╭─ Supplied material

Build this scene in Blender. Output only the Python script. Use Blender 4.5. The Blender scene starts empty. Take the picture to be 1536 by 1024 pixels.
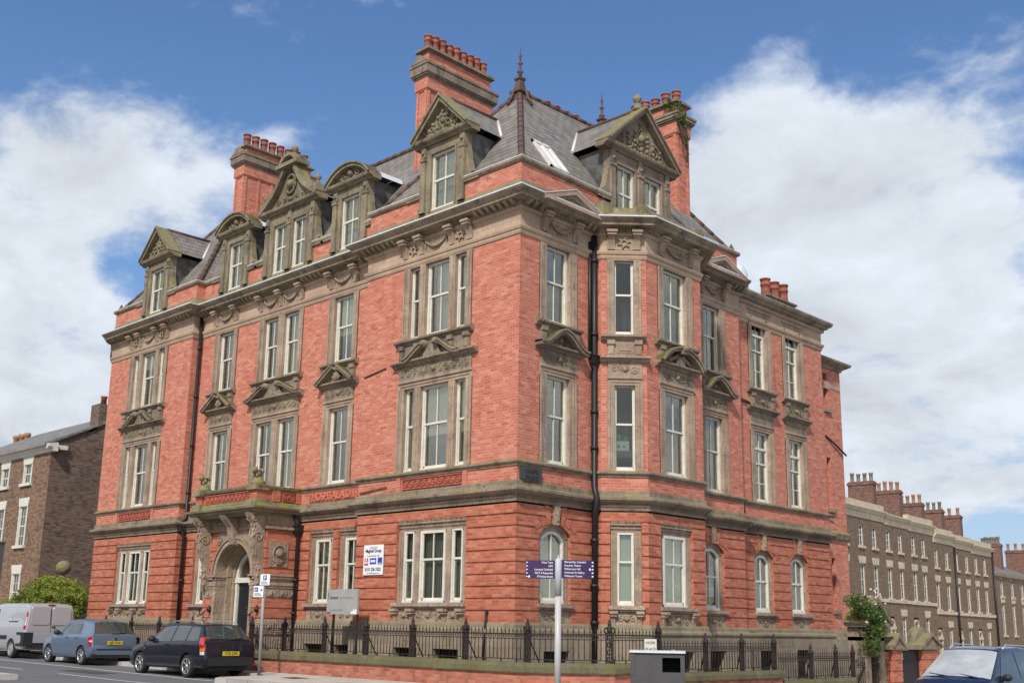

╰─
╭─ Supplied material

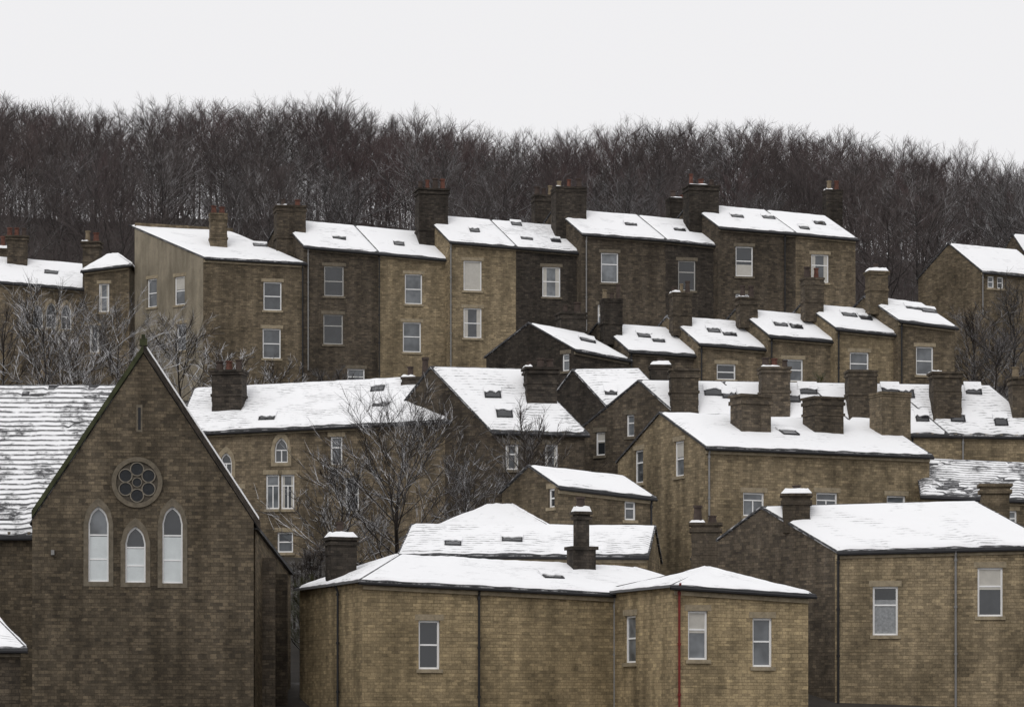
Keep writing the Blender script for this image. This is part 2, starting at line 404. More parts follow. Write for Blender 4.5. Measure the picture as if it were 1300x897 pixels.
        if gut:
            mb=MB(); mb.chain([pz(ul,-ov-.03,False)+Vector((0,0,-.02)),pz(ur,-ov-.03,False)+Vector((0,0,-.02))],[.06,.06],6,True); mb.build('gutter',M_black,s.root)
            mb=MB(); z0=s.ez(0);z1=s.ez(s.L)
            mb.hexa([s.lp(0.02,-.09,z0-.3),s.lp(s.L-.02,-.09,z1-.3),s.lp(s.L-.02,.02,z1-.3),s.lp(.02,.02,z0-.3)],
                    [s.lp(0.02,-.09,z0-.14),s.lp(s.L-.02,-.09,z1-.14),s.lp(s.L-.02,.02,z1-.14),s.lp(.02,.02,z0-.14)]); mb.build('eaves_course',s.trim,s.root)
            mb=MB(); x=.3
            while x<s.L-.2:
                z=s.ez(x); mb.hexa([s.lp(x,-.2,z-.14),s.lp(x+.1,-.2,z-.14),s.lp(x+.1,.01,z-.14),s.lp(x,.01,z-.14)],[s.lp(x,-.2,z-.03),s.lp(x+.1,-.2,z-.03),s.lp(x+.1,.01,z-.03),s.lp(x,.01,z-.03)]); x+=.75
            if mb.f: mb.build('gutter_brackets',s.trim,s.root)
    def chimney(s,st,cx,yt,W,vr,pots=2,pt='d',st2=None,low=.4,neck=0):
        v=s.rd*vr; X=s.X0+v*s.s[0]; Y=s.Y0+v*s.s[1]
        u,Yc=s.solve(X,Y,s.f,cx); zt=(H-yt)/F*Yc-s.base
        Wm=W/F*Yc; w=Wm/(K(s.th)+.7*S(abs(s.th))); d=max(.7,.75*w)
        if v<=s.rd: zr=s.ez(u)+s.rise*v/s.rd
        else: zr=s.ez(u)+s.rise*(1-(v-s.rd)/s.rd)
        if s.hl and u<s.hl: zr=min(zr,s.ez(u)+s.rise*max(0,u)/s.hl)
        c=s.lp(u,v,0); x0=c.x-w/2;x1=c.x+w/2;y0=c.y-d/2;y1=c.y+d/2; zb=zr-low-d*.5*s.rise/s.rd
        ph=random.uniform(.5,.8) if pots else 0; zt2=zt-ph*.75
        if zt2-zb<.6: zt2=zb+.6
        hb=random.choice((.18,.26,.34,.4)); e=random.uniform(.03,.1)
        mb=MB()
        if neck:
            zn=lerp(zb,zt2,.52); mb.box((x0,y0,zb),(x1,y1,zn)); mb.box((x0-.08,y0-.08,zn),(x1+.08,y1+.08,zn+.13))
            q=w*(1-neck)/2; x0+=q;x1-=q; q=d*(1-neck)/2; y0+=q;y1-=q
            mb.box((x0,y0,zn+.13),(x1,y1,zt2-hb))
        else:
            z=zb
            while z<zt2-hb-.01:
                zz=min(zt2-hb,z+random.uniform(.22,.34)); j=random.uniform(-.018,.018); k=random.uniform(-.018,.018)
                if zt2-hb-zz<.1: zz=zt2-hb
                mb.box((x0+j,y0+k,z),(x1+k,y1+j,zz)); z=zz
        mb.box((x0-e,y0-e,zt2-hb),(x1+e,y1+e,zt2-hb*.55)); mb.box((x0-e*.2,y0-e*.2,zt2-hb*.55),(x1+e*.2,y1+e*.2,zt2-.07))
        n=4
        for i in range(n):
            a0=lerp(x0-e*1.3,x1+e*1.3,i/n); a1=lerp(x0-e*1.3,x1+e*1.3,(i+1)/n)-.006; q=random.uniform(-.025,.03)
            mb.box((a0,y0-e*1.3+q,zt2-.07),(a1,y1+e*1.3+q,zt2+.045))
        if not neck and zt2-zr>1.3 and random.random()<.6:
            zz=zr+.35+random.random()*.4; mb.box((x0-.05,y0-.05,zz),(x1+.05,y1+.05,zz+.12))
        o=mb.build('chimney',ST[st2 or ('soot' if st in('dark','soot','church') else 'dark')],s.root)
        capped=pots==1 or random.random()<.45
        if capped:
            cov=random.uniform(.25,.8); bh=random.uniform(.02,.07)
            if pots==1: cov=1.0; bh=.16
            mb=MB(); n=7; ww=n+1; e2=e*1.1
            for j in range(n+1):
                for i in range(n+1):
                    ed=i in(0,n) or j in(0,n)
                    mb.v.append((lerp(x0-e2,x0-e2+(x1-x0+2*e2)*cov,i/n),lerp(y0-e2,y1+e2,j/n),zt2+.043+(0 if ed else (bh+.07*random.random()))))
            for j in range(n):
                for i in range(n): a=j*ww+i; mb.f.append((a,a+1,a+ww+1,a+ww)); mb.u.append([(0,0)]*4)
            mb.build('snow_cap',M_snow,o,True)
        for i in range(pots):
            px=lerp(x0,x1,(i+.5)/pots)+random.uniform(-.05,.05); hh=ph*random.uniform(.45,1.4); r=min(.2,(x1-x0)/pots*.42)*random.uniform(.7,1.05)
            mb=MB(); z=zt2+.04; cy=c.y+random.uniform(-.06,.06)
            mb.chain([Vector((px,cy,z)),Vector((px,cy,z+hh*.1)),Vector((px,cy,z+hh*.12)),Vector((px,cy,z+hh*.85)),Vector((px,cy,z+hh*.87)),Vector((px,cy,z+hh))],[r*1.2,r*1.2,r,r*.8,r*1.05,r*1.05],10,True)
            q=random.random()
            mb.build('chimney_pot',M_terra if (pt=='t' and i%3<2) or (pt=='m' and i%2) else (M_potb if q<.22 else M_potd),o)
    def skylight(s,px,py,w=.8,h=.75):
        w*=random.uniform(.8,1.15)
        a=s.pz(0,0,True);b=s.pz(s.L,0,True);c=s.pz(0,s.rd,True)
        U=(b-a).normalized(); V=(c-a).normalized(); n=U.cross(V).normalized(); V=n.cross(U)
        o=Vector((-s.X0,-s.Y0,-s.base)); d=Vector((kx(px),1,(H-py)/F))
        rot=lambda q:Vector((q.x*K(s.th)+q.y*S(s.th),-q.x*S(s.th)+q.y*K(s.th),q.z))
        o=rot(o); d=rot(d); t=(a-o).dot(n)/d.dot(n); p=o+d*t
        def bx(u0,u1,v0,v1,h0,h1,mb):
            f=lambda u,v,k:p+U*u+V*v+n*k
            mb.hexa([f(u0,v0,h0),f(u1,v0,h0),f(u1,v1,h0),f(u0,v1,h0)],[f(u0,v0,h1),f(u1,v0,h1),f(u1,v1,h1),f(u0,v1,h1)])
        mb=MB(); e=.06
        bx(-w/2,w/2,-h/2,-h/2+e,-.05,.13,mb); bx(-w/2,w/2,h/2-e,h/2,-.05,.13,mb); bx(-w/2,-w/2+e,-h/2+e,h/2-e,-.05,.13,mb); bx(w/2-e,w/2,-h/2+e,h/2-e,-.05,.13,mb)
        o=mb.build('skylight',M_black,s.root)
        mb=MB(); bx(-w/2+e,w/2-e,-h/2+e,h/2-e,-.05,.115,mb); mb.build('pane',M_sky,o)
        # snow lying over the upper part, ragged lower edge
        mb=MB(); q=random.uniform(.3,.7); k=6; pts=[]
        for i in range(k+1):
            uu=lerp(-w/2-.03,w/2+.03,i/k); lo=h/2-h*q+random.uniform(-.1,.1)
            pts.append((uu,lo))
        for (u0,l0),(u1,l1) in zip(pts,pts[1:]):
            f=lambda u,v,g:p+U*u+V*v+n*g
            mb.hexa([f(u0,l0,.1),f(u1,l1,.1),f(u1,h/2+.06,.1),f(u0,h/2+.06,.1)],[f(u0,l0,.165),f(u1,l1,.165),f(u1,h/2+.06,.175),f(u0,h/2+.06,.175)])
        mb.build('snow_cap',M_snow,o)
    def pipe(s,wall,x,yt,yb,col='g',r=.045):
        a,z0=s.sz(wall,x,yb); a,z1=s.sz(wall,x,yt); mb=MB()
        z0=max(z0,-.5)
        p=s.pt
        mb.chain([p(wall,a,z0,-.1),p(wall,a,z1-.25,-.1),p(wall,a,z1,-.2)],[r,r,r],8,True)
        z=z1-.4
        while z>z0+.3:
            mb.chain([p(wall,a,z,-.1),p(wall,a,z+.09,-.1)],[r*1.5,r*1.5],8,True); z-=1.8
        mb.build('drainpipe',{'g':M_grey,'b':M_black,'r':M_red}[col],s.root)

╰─

Exercise requirements:
Find out how many lines in the listing contain the string "part". Give the number alone.

In response:
2